By: Marion Apio
Kikoni, a booming spot for hotel businesses, is a neighborhood to the West of Makerere University in Kampala, and its fast growing like the rest of the tourism industry in Uganda. The number of hotels in Kikoni – which was a slum just 20 years ago – has more than tripled in the past six years to cater for a rise in demand, according to hotel managers.
Hotels are a good business in Kikoni, as explained by several hotel managers around the area who are making more than half (above 50%) in profits from their initial investments. Hotels are often times occupied to full capacity by groups attending conferences or workshops and individuals seeking for accommodation, restaurant and Wi-Fi.
Bright Martine, a business development personnel at Grand Global Hotel in Kikoni, said the increased number of hotels in the area came from Kikoni’s central location in Kampalana.
“Kikoni is strategically located from the city. There is also Makerere University that is an academic institution, a center for research and has several projects that all utilize the services we offer,” Martine said.

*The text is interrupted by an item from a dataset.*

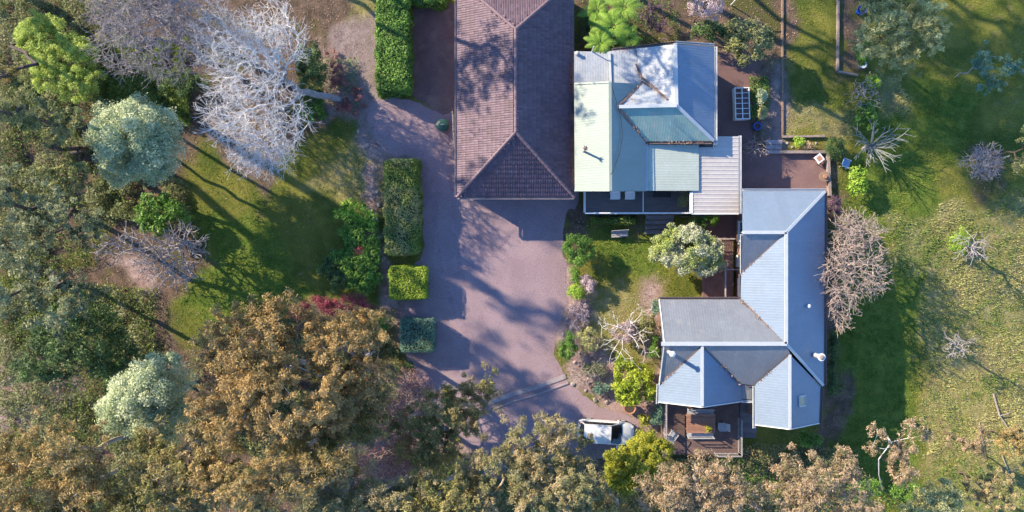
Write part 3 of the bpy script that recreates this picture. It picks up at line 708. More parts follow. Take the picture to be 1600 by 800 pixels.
cap_line(ER, [(1289, 299, 2.85), (1228, 363, zR2)], M['metal_trim'], .2); cap_line(ER, [(1228, 537, zR2), (1286, 602, 2.85)], M['metal_trim'], .2, .07)
cap_line(ER, [(1033, 537, zR2), (1229, 537, zR2)], M['metal_trim'], .28)
cap_line(ER, [(1097, 540, 4.93), (1097, 634.6, 4.93)], M['metal_trim'], .2); cap_line(ER, [(1234, 554, 4.7), (1234, 669.6, 4.7)], M['metal_trim'], .18)
for v in ([(1228, 364, 4.96), (1159, 427, 3.3)], [(1157, 468, 3.3), (1228, 537, 4.96)], [(1097, 541, 4.9), (1030, 600, 3.22)], [(1097, 541, 4.9), (1159, 600, 3.1)], [(1234, 555, 4.64), (1181, 602, 3.3)]):
    cap_line(ER, v, M['metal_valley'], .13, .03, .03, 'valley_gutter')
gutter(ER, [(1160, 298, 2.75), (1290, 298, 2.75)], M['metal_trim'], (0, .05)); gutter(ER, [(1289, 299, 2.75), (1288, 602, 2.75)], M['metal_valley'], (.05, 0))
gutter(ER, [(1029, 467, 3.25), (1157, 467, 3.25)], M['metal_valley'], (0, .05)); gutter(ER, [(1157, 428, 3.25), (1157, 467, 3.25)], M['metal_valley'], (-.03, 0))
gutter(ER, [(1159, 366, 4.2), (1159, 427, 3.25)], M['metal_trim'], (-.03, 0), 'barge_board')
gutter(ER, [(1179, 603, 3.3), (1179, 669, 3.3)], M['metal_trim'], (-.05, 0)); gutter(ER, [(1029, 600, 3.15), (1028, 631, 3.15)], M['metal_trim'], (-.05, 0))
gutter(ER, [(1159, 626, 2.85), (1181, 626, 2.85)], M['metal_trim'], (0, -.05)); gutter(ER, [(1283, 606, 2.8), (1280, 668, 2.8)], M['metal_valley'], (.05, 0))
m = MB(); 
for u, v in (((1029, 3.2), (1097, 4.93)), ((1097, 4.93), (1159, 2.95))): m.bar(wy(*u, yS1 - .03), wy(*v, yS1 - .03), .05, .18)
m.build('barge_board', M['white'], ER); m = MB()
for u, v in (((1180, 3.35), (1234, 4.68)), ((1234, 4.68), (1279, 2.85))): m.bar(wy(*u, yS2 - .03), wy(*v, yS2 - .03), .05, .18)
m.build('barge_board', M['white'], ER)
m = MB(); m.bar(at(1030, 468, 3.25), (at(1030, 468, 3.25).x, at(0, 537, zR2).y, zR2 - .05), .05, .18); q = Vector((at(1030, 468, 3.25).x, at(0, 537, zR2).y, zR2 - .05)); m.bar(q, (q.x, at(0, 600, 3.25).y, 3.25), .05, .18); m.build('barge_board', M['white'], ER)
wall_prism(EH, [(17.6, 4.4), (22.75, 4.4), (22.75, -9.0), (22.4, -9.0), (22.4, -12.0), (18.2, -12.0), (18.2, -9.6), (16.5, -9.6), (16.5, -10.3), (11.75, -10.3), (11.75, -3.8), (17.6, -3.8)][::-1], -2.2, 2.78, M['brick'])
m = MB(); m.poly([(11.05, -10.45, 2.7), (16.6, -10.45, 2.7), (16.6, -10.45, 2.95), (13.53, -10.45, 4.75), (11.05, -10.45, 3.15)])
m.poly([(18.1, -12.05, 2.7), (22.4, -12.05, 2.7), (22.4, -12.05, 2.9), (19.85, -12.05, 4.5), (18.1, -12.05, 3.3)])
m.poly([(11.7, -3.8, 2.7), (11.7, -3.8, 3.2), (11.7, -6.2, 4.7), (11.7, -9.0, 3.1), (11.7, -9.0, 2.7)]); m.poly([(17.5, 4.4, 2.7), (17.5, 1.7, 4.75), (17.5, -1.0, 3.1), (17.5, -1.0, 2.7)])
m.build('gable', M['brick'], EH)
window(EH, (17.5, 1.8, 1.6), 1.6, 1.2, (-1, 0)); window(EH, (17.5, -2.4, 1.5), 1.2, 1.3, (-1, 0)); door(EH, (17.5, -.4, 1.1), .95, 2.1, (-1, 0), 'white')
window(EH, (11.65, -5.2, 1.6), 1.5, 1.2, (-1, 0)); window(EH, (11.65, -8, 1.6), 1.5, 1.2, (-1, 0)); window(EH, (13.2, -3.7, 1.6), 1.6, 1.1, (0, 1))
door(EH, (13.8, -10.5, 1.65), 2.2, 2.05, (0, -1), 'white'); window(EH, (20.2, -12.1, 1.4), 1.6, 1.2, (0, -1)); window(EH, (22.85, -2, 1.3), 1.6, 1.2, (1, 0)); window(EH, (22.85, 2, 1.3), 1.6, 1.2, (1, 0))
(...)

Hotel owners have flocked to the area to capitalize on a business strategy of economies of scale, he said. This means that more hotels are moving to one location with high demand to provide a service that can then be produced on a larger scale with lower inputs.
There are many thriving NGOs around the area that utilize the various hotels’ services for workshops, conferences, catering services and accommodation, Martine added.

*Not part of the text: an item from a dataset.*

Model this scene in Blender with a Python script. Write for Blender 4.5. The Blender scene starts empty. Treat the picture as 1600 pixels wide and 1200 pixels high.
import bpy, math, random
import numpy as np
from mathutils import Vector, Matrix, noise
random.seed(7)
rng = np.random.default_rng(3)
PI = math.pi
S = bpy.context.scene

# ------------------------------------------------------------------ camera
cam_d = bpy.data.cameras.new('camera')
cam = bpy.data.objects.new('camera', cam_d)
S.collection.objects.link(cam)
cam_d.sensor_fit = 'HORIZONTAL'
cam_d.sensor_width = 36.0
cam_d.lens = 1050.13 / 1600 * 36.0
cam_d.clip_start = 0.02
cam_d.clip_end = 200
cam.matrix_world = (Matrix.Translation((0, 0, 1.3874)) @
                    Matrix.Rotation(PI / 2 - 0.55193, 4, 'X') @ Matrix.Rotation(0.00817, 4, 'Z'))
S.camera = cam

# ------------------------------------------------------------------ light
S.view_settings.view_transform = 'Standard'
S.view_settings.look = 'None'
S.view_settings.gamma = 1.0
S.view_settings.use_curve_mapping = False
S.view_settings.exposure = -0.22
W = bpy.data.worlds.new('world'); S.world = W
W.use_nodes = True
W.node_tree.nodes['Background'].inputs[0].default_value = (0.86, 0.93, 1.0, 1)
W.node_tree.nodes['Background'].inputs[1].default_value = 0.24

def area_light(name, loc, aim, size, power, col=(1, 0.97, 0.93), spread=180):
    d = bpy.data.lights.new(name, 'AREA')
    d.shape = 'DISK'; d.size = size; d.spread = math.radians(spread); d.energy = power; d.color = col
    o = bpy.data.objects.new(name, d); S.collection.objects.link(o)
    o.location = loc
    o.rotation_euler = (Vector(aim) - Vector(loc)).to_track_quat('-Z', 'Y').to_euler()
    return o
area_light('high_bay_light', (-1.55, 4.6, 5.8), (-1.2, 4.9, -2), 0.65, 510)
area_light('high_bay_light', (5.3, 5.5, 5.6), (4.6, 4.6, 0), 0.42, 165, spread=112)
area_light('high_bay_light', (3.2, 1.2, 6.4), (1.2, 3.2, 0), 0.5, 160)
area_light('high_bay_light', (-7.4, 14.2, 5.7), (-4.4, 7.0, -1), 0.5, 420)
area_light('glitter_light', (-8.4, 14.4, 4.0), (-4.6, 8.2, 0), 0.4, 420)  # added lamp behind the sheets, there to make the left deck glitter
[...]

Mwanjje Henry Pascal, the manager at Hotel J-Frigh in Kikoni, said when he opened Hotel J-Frigh in 2013, “there was only Grand Global Hotel and Sheron Hotel. But now things have changed, and in six years over 10 hotels have been established like Nyumbani Hotel, Fortune Hotel, SS Hotel and Serene Hotel.”
Students, especially those at Makerere University who reside in Kikoni are a ready market for the services offered at the hotels, Mwanjje said. Much as the hostels are there, the hotels are offering various spaces for the students to host their birthday parties and dates, find accommodation, go to restaurants, and use Wi-Fi. J-Frigh employs about 37 students who part time so as to raise some money, according to Mwanjje.
Mary Nabirye, a second-year student of Development Economics at Makerere University, said if students want to have fun or hang out, the hotels are going-to places.
“With the services that come with the hotels, they are a good development in the area,” she said.
Myers Ndyabawe, a final year student of Journalism and Communication at Makerere, agreed that the rising number of hotels has improved overall services in the area especially for higher-quality restaurants and Nafubambi Road, that used to be so dusty and too muddy yet being used by students.
“The hotels come with improved road facilities, security and give students an opportunity to make a choice from where to spend their money from,” Ndyabawe said.
In the past, the Makerere-Kikoni neighborhood was a slum containing mainly semi-permanent structures, according to the chairman of the boda boda riders in the area, Paul Kiyingi. It is now mostly developed with not only students’ hostels but also churches, restaurants, supermarkets, and residential apartments.
However not everyone in Kikoni has directly benefited from the hotels as noted by GodFrey a boda boda rider in Kikoni. “They haven’t done much for us. We don’t have an assurance that we transport people to hotels. The jobs provided are for cleaners, security personnel and waitresses.” He noted.
According to Africa-Uganda-Business-Travel-Guide, almost 80% of the accommodation of tourist standard is concentrated in and around Kampala, with 430 beds being distributed among the various up-country tourist zones. Initially, most of the hotel accommodation facilities in Uganda were under a government owned parastatal, Uganda Hotels Limited but all have been privatized.
Kikoni is now one of the many developing spaces harboring smaller but modern tourist accommodation facilities that have been set up to cope with the growing demand for cheaper but decent accommodation in Kampala.